First, it’s worth pointing out that Livy pairs the Romans’ capture and treatment of Capua with the Romans’ capture and treatment of Syracuse, both of which occurred in 210 BCE. One of the ways that he pairs the two cities is through the narrative: Livy places the Senate’s deliberation of how to treat Syracuse (26.30) immediately prior to their decision of how to treat Capua (26.33). There are other parallels as well, in particular the contrast in how the armies treated the two cities. At Syracuse, the Roman commander Marcus Marcellus oversaw the looting of what Livy describes as one of the greatest cities in the world (likely a bit of hyperbole on his part to make Rome seem even greater). On the other hand, at Capua, the Romans were disciplined enough to leave the city alone, even though they hated the Capuans because they had so willingly betrayed them to the Carthaginians.

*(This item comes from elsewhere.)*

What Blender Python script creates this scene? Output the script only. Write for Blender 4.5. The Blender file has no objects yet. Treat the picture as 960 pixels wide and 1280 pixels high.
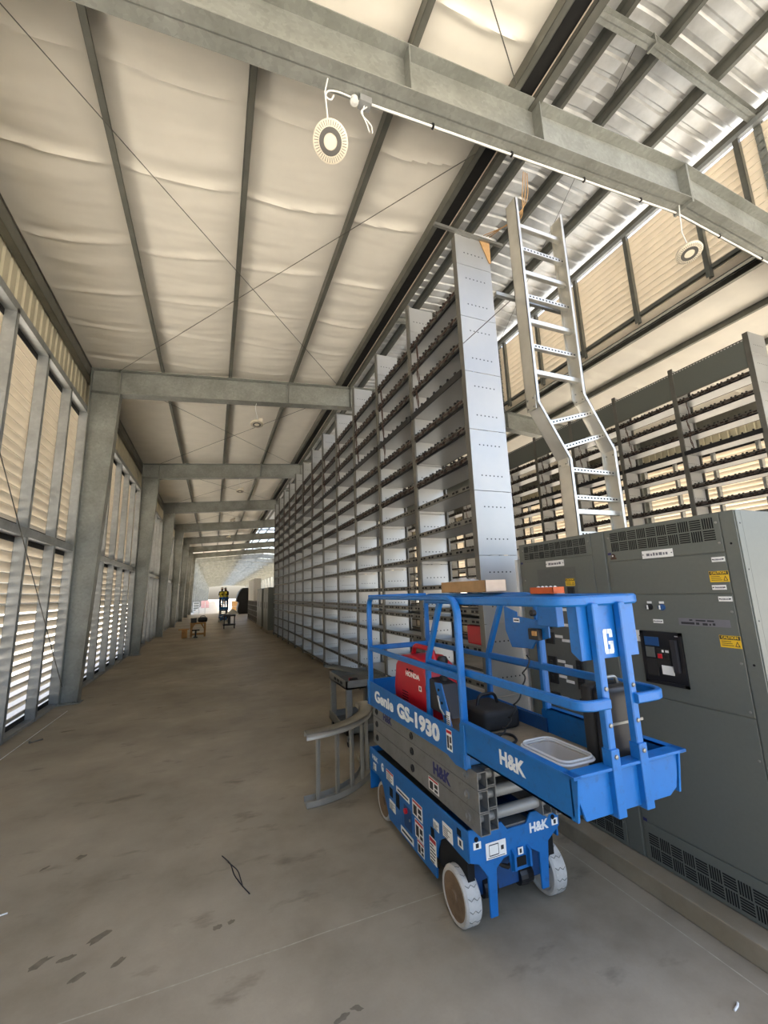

What did the Romans decide to do with the Capuans? Well, it’s a bit complicated because Livy himself says that “decrees were passed for individual Capuan households, but it is not worth the while to list them all” (trans. Yardley 26.34). This description is interesting because it stress just how much of an aristocracy both Rome and Capua were: the familial politics very much influenced how the Romans decided to treat certain people. The other interesting thing about this line is that it suggests that Livy had access to the all of the decrees but has chosen to only record some of them, suggestive that he had good sources for this event (unlike some of the other events that Livy reports).
Well, what does Livy say?
“Some faced expropriation of their property, and being sold into slavery along with their wives and children, exception being made for daughters who had married outside the community before they became subject to the jurisdiction of the Roman people. Others were to be imprisoned, with discussion of their eventual fate left until later. In the case of others, the senators used classifications based on their property assessment to determine whether or not they should be dispossessed. They also voted that farm animals that had been captured, apart from horses, should be returned to their owners; and the same was to apply to slaves, apart from adults of the male sex, and to all property not attached to the ground.” (26.34).
Livy reveals the immediate problem that Rome hoped to address with those male slaves in 26.35: the government is running into problems funding the navy, and is again asking for private citizens to fund the construction of ships, as well as to donate slaves. It is also interesting to think about how those Capuan slaves fared in Rome with their identity as belonging to a group of people who sold out the Romans. I can only imagine that many of them got sent to the mills.